Murillo de Aragão
A derrota da campanha do desarmamento em 2005 e a elevada popularidade de Lula revelam uma nova realidade eleitoral. Até então, as elites intermediárias exerciam grande influência sobre o eleitorado menos esclarecido. Agora, o eleitorado menos esclarecido parece se guiar por sua própria agenda, diferentemente do que ocorria até 2002.
A partir do apoio de jornalistas, profissionais liberais, acadêmicos e outros estratos da classe média que o apoiavam, Lula conseguiu vencer o preconceito que os pobres tinham de um presidente sem instrução. O produto Lula foi diligentemente vendido para a sociedade por formadores de opinião durante anos. Estrelas da Rede Globo, como Paloma Duarte, e muitas outras, transmitiram ao público menos esclarecido que Lula era a esperança de transformação, mas sem a sanção e o apoio dos formadores de opinião ele não teria chegado lá.

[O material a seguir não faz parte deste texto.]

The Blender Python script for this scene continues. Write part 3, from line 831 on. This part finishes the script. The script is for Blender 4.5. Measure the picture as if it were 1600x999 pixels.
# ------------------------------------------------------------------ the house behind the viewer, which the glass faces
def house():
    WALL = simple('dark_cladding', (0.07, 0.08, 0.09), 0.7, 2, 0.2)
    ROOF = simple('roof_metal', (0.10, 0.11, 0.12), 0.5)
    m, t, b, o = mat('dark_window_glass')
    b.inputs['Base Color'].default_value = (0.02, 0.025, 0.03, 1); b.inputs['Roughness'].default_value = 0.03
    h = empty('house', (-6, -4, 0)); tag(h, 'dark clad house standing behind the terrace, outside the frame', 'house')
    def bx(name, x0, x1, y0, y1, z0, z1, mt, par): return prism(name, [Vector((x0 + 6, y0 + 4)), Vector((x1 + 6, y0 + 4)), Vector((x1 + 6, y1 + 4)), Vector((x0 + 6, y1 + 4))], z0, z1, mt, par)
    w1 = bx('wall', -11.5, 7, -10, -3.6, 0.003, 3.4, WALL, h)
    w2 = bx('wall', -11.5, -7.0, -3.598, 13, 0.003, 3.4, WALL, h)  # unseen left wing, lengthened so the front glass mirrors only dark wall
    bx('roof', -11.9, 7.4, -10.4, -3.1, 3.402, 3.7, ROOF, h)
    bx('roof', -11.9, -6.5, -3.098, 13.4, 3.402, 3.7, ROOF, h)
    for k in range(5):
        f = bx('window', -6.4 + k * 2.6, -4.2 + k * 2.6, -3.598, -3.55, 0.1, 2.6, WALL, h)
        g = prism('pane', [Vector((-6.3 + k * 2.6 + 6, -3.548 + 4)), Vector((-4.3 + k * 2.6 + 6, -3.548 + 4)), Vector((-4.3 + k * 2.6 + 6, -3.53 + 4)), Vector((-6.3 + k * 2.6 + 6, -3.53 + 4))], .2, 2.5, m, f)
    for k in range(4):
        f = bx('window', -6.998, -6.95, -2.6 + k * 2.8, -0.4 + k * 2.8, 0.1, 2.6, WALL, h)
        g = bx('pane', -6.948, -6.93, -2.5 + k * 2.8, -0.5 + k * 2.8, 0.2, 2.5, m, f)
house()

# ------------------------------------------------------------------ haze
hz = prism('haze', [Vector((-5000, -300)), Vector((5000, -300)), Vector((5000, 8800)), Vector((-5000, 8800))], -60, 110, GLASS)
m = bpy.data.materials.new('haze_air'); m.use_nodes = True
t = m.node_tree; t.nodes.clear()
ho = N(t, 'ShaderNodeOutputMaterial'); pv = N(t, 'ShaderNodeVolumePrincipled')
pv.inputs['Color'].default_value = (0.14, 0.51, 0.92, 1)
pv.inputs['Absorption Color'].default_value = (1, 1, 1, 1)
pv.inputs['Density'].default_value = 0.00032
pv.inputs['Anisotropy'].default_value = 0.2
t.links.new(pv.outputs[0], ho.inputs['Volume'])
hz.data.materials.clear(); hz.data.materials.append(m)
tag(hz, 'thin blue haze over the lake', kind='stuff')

Na eleição de outubro, teremos uma nova realidade cujos contornos apareceram na surpreendente derrota da campanha do desarmamento, em outubro do ano passado. De forma equivocada, acreditei que os artistas da Rede Globo e demais formadores de opinião conseguiriam convencer a população a votar sim. Engano. O povo votou maciçamente contra o desarmamento por desconfiar da capacidade da Polícia de protegê-los. Foi o grito de independência do eleitorado inculto e pobre do país. O resultado foi surpreendente: 63,94% dos votos a favor da venda de armas e apenas 36,06% contra. Não houve um estado sequer onde a proibição de vendas de armas tenha vencido.
O mesmo se passou no episódio do mensalão. Lula deveria ter sua popularidade demolida por conta da perda de apoios junto aos formadores de opinião. Não aconteceu. Até agora, o povo está julgando eleitoralmente Lula pelo seu desempenho econômico e pelo aumento da renda da população mais pobre. A opinião dos esclarecidos está tendo pouco peso.
De acordo com última pesquisa realizada pelo Datafolha (23 e 24 de maio), Lula tem 60% das intenções de voto na região Nordeste, 48% das intenções de voto entre os eleitores que têm apenas o ensino fundamental e 49% dos votos entre aqueles que ganham até dois salários mínimos. Já Geraldo Alckmin (PSDB), vence Lula entre os eleitores que ganham mais de 10 salários mínimos (35% a 27%) e está tecnicamente empatado junto aos eleitores que têm curso superior (30% X 32%).
É uma situação eleitoral nova. Tanto para Lula, que fará a campanha sem o apoio camarada da visão torta de muitos jornalistas quanto para Alckmin, que não consegue emplacar o discurso da ética e da moralidade. Tal situação não é explicada apenas pelo comportamento independente das classes menos favorecidas. Lula teve certa proteção da mídia eletrônica, que não se empenhou em desinstitucionalizá-lo. Ao contrário da mídia impressa, que o atacou fortemente.
Evidentemente, a eleição de um presidente desprovido de apoio nas elites é algo ainda improvável no Brasil. Mesmo perdendo o respaldo de muitos, indignados com os episódios do mensalão, Lula tem o apoio dos sindicatos, de segmentos expressivos do empresariado e não encontra hostilidade de setores organizados. Assim, o presidente preserva apoios importantes. Porém, sem nenhuma dúvida, ele entrará na campanha desfalcada de apoios importantes em setores da esquerda liberal espalhados entre professores, jornalistas, profissionais liberais, funcionários médios do setor privado e até mesmo no funcionalismo público. Para eles, os pecados do mensalão são imperdoáveis.